A fixed-price contract forces you to make more decisions up-front, as these selections form the specifications that the contractor will bid on. Cost-plus contracts allow you to make decisions as you go, but this freedom often leads to delayed decision-making, which adds time and cost to the project. If you do a cost-plus job, you must be very disciplined about product selection.
Couple's communication and joint decision making: This is the most difficult emotional piece, because it consists of each partner's personality style and how they mesh in regards to the issues itemized above.
I've worked on projects where the couple's communication broke down to the point of wanting to have separate design meetings, so they wouldn't have to make decisions together. This is, of course, an unworkable situation, but highlights the importance of creating a joint decision making structure beforehand.
- Recommendation: As hard as it can be to make design and product selection decisions individually, it's far more challenging to find the common ground with a spouse of partner. Many couples find the experience of making hundreds of design decisions together very stressful, in part because they're not sure of the process. Two of the more common (but less effective) methods of joint decision-making are:
- "I'm in charge" - One person is appointed (or appoints themselves) as the primary decision-maker, the other person throws in their two cents once in a while. Often the woman takes the primary role, perhaps based on the old belief that women are expert in matters of the home, and the man is relegated to paying the bills. A variation of this allows the man limited design input in proscribed areas, usually "his study", or the media room.
Although some men are content to limit their involvement to the choice of speakers and location of the gas grill, we find this minimized role is not best in the long run. From a process standpoint, the man feels left out, which can lead to negative feelings about the whole project (it's not easy to just sign checks and keep your mouth shut). When the project is finished, s/he may find himself unsatisfied with certain aspects and resentful that his ideas were not incorporated, even if he agreed to the process in the first place.
- "Let's take turns" - While it seems fair on the surface, taking turns with design decisions usually indicates a failure to work together. It assumes that there is no common ground, so each person will get some things they like and some they don't. For example, "if you are going to pick that ugly faucet, then I get to pick the kitchen light". Besides leading to a design that is somewhat unsatisfactory to both parties, this method makes it difficult to get a unified and harmonious look throughout the project.

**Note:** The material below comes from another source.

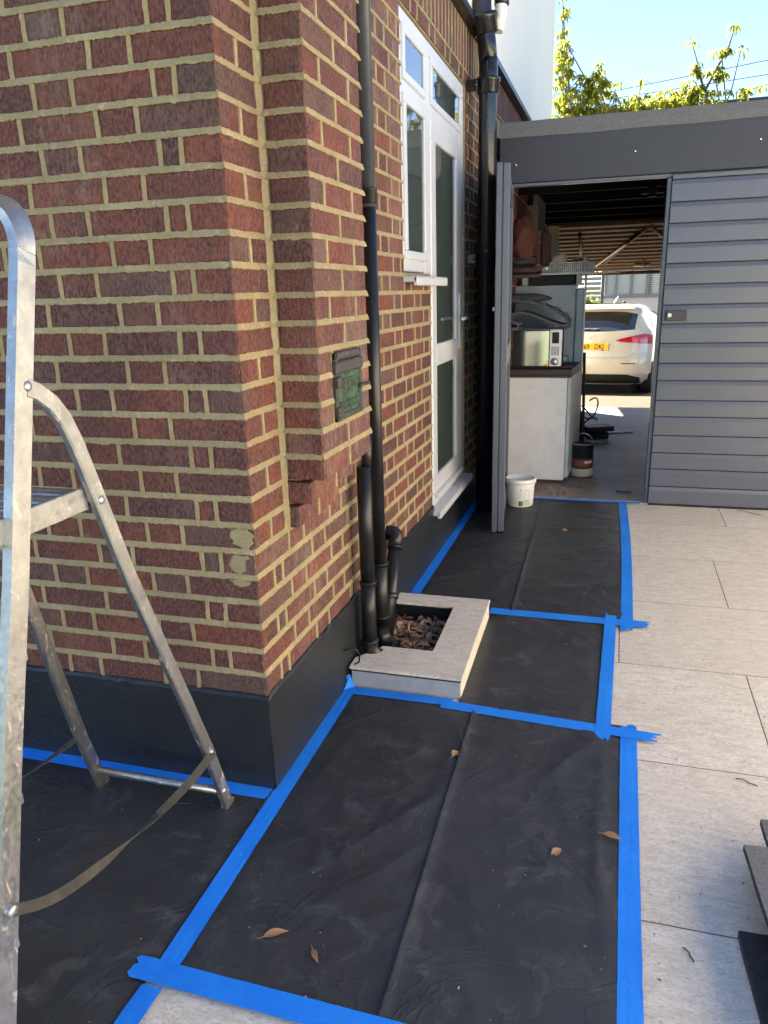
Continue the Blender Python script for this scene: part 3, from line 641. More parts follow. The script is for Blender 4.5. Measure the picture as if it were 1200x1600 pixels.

A better method is "Common ground". Each person indicates what they like and why, then the parties work together to find design elements that they both like. This process requires patience and open-mindedness, but gets easier with practice. Communication is the key, as illustrated by this example:
(Bad Process): Jill says, "I like this light" while looking at a brass lamp with a hand-painted shade. (what appealed to her was the shape of the lamp, and the colors in the shade). Mark replies, "Are you nuts?" (He disliked the shininess of the brass and the fish motif on the shade)
(Good Process): Jill says, "I like the shape of this light, and the colors would go well with our couch". Mark replies "It is a nice shape, I wonder if they have it in black or satin brass. Also, I like that other shade with the bird design, the fish on this one look sickly".